World Bank Group staff and stakeholders will be watching closely to see the effects of its One World Bank Group integration policy, which the organisation’s president Ajay Banga is pushing to its conclusion during this financial year.
Combining functions across the Bank’s five entities began soon after Banga arrived as president in 2023, but has accelerated in recent weeks, with a major announcement just before the Annual Meetings.
The five bodies will all remain legally separate, with their own balance sheets, accounts and governance — and those that issue debt will continue to do so under their own names. But teams who carry out similar functions for the different entities will be merged.
GlobalCapital reported on October 9 that the World Bank and International Finance Corp treasury teams were being put together to promote efficiency and sharing of skills.
The intention, Banga said on Friday October 17, is to deliver better results on the ground,.
Back in the spring, he set out plans to decentralise the group’s worldwide operations by relocating regional management from Washington to local hub offices globally, to improve responsiveness to area-specific requirements.
Speaking to the World Bank governors on Friday, Banga said he had “reframed” what the Bank did and how it measured and delivered it, around his agenda of closing the global jobs deficit. “We have worked to move with more speed, with simplicity and substance,” he said, adding that he had consolidated leadership in 40 country offices. “We’re giving clients a single point of contact,” he said.
Some feel they have seen it before. Reorganisations “going right back to the time of [1970s president] Robert McNamara have either failed or there’s passive internal resistance and everybody says, ‘yeah, right’. And after five years, things go back to the way things were done,” said Paul Cadario, a former director of the World Bank, now a distinguished fellow at Toronto University’s Munk School of Global Affairs and Public Policy.
Banga’s proposal involved joining entities with “completely different cultures”, he thought.
He said the issue was how real the collaboration would be between country economists and social scientists on one hand and the engineers who deal with projects or urban poverty.
“Now that’s not to say what he’s doing is going to fail,” he said. “You have all the constituencies that are important to the Bank: not only the staff, but also the civil society organisations, particularly Europe, which see the bank as an important, if not infallible, linchpin in the fight against global poverty.”

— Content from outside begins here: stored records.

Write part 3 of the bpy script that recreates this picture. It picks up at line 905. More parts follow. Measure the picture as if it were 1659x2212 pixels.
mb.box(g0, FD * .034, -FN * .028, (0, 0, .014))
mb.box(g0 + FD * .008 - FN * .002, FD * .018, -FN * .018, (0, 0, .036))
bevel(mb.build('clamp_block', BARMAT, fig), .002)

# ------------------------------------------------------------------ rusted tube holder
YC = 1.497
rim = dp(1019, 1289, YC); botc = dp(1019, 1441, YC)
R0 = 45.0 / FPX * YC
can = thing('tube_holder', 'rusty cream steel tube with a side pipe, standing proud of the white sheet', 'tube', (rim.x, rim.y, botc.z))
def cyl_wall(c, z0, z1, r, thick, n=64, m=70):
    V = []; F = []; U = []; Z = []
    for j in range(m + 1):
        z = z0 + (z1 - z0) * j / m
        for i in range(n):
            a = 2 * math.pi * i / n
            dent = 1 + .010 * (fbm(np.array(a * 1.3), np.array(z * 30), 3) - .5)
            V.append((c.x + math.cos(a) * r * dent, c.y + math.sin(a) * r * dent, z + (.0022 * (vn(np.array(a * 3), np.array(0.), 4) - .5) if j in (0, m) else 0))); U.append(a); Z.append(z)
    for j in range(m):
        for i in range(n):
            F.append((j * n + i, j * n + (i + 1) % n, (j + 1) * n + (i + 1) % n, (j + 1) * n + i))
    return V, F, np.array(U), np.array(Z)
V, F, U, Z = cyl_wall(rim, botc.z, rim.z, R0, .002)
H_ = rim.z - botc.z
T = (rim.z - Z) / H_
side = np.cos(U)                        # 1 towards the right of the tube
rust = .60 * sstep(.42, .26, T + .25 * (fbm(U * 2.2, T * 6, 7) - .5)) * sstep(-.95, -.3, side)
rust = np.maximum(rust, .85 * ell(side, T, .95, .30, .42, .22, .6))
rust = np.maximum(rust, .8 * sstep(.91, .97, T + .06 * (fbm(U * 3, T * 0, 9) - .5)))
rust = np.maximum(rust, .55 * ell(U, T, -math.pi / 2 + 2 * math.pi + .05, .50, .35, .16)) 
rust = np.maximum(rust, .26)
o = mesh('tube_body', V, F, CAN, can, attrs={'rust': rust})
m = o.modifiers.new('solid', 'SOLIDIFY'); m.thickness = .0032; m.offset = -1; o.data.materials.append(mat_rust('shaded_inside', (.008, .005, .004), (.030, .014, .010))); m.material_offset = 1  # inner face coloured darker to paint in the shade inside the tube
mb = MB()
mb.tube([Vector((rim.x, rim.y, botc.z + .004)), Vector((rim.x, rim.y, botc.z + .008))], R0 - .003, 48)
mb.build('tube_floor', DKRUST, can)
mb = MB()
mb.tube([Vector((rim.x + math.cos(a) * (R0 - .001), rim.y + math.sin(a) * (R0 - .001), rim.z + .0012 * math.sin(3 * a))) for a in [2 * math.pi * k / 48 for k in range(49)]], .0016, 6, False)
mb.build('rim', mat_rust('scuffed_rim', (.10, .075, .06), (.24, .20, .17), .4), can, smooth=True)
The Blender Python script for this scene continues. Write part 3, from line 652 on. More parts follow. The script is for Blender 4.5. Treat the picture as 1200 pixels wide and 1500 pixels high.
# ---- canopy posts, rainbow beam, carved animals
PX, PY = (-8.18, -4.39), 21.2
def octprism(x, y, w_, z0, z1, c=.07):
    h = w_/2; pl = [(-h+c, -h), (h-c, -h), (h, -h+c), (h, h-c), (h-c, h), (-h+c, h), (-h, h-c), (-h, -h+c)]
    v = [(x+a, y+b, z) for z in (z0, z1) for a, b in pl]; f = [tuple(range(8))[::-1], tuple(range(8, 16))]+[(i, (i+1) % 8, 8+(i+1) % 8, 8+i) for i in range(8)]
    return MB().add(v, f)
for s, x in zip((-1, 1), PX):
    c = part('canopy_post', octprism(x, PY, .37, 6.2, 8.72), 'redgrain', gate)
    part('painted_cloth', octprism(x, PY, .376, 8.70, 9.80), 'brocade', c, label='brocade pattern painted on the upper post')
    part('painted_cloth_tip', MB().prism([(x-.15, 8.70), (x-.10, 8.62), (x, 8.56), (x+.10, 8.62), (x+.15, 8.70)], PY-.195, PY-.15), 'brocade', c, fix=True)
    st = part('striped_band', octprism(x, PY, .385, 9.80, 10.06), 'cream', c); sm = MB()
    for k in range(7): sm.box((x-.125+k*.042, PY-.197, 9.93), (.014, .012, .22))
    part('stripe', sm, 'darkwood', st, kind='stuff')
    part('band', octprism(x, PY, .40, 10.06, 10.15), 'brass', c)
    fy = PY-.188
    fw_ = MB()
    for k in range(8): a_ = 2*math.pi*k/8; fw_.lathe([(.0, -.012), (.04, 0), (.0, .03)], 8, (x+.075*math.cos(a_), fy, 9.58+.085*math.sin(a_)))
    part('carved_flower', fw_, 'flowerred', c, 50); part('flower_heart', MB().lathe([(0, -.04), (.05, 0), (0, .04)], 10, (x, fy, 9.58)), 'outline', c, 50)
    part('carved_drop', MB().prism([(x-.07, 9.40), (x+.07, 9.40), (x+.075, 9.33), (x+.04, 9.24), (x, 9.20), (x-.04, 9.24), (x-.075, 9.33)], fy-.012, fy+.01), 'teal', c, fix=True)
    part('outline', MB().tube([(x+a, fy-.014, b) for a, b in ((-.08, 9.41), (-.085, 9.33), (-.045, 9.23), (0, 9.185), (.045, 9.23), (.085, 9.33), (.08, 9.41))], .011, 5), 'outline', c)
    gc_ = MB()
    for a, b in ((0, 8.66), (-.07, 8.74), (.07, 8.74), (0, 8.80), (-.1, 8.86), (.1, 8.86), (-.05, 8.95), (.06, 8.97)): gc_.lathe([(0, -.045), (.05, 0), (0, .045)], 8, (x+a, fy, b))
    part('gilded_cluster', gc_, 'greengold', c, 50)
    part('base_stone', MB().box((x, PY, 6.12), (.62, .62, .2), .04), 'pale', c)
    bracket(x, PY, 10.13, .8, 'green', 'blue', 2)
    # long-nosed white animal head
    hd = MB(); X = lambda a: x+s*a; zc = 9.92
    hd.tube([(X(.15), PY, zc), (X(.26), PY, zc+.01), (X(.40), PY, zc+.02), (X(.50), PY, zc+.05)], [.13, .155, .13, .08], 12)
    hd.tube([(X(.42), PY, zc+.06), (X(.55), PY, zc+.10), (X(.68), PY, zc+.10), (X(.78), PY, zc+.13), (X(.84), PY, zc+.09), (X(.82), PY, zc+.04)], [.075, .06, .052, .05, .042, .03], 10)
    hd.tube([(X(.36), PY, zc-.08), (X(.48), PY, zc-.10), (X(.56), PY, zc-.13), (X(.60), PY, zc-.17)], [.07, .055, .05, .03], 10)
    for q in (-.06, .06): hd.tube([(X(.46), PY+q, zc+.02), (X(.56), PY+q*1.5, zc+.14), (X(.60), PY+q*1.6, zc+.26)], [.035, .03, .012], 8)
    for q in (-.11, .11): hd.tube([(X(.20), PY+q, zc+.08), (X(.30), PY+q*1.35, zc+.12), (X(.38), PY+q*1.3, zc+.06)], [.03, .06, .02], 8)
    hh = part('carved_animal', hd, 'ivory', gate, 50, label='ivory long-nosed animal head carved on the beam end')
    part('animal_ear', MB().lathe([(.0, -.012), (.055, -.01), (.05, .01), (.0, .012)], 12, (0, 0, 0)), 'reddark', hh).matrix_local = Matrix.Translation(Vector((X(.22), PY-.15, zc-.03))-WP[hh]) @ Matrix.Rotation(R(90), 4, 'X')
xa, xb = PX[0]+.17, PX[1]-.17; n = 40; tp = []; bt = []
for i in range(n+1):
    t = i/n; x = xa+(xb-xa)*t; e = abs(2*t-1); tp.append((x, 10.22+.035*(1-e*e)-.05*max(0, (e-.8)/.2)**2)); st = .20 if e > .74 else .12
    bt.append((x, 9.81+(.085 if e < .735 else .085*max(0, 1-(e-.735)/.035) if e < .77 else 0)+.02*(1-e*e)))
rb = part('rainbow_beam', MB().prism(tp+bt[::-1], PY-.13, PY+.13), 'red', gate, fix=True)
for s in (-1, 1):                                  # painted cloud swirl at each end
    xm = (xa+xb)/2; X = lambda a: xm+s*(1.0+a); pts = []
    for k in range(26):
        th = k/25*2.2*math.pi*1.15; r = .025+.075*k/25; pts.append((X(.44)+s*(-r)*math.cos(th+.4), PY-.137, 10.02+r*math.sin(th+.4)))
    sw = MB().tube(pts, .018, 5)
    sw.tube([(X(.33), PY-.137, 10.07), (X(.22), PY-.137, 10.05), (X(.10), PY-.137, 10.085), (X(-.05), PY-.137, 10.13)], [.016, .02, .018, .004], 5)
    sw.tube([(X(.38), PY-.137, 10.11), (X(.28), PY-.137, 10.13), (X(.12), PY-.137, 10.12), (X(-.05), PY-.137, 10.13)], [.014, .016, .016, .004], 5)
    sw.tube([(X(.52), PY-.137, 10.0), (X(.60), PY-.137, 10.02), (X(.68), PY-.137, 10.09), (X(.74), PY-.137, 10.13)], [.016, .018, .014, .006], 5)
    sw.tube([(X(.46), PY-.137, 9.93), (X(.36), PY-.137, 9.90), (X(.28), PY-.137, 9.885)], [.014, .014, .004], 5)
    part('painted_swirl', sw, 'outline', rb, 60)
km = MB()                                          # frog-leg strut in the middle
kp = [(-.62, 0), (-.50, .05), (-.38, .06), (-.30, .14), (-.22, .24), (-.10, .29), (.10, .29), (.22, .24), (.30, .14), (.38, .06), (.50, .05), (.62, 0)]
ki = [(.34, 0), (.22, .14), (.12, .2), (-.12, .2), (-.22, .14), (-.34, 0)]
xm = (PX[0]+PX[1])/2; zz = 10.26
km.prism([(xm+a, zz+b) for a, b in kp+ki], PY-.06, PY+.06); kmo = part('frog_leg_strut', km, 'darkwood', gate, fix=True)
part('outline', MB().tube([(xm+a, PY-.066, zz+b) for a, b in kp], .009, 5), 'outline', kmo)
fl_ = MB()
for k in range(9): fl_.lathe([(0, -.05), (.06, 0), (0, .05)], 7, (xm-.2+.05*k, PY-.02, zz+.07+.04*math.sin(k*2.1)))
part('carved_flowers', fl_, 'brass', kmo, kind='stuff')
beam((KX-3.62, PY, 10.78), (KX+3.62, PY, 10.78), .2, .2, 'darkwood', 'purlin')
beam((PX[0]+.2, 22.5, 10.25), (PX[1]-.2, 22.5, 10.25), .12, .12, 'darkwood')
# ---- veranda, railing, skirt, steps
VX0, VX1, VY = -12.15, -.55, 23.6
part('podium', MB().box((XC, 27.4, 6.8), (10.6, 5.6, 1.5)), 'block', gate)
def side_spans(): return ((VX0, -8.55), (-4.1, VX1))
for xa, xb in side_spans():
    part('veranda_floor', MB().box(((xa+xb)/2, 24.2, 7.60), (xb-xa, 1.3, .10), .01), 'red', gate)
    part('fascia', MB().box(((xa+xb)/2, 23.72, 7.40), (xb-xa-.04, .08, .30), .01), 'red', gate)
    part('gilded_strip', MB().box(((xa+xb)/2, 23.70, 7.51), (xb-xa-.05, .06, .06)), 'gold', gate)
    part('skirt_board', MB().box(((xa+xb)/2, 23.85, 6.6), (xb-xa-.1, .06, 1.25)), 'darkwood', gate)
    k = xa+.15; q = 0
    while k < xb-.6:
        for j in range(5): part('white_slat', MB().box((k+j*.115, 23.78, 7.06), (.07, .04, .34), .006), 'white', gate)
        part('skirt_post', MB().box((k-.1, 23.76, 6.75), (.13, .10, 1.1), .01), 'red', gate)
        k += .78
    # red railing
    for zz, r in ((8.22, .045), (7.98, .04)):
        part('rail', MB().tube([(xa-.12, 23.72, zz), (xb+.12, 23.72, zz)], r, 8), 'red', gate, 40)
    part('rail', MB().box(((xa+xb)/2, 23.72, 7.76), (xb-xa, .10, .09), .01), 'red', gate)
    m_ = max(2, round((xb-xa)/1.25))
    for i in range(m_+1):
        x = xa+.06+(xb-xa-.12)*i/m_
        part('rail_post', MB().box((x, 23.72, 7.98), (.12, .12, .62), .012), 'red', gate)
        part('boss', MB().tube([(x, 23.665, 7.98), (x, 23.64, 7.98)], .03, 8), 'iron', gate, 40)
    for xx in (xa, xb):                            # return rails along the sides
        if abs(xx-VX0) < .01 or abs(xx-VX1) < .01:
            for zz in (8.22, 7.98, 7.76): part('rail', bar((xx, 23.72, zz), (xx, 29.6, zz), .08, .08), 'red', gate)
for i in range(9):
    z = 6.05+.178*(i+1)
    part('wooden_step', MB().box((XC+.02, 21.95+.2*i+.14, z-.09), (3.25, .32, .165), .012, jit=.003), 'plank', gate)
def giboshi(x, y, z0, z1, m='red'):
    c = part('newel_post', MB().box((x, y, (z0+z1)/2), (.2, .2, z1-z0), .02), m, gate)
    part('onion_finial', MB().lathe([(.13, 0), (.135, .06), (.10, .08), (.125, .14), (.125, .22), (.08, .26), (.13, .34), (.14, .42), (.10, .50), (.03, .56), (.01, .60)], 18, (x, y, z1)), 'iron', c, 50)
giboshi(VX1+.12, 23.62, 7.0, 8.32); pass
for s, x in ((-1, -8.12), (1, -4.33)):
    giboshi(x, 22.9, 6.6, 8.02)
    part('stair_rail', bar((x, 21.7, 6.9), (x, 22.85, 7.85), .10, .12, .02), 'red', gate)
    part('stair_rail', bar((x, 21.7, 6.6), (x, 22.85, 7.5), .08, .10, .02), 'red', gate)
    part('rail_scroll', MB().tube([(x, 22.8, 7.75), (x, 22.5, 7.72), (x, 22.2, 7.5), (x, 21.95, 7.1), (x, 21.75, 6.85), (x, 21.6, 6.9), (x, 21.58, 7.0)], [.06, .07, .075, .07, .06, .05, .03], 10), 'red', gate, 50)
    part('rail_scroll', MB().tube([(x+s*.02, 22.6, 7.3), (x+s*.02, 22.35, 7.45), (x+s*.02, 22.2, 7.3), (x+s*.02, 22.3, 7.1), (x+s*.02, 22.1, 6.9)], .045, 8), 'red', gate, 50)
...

One official said the real value would be in countries of operation. Having joint country representatives would improve coordination between World Bank and IFC staff, while combining the Knowledge Bank across the organisation would make it easier for staff working on any kind of activity to call on the full range of expertise within the Group.
Other benefits could include greater emphasis on areas like local government finance, which might previously have been overlooked, being neither sovereign lending nor private sector.
The reorganisation is not about cutting posts. The official said: “We are very few, compared to what we need to do.”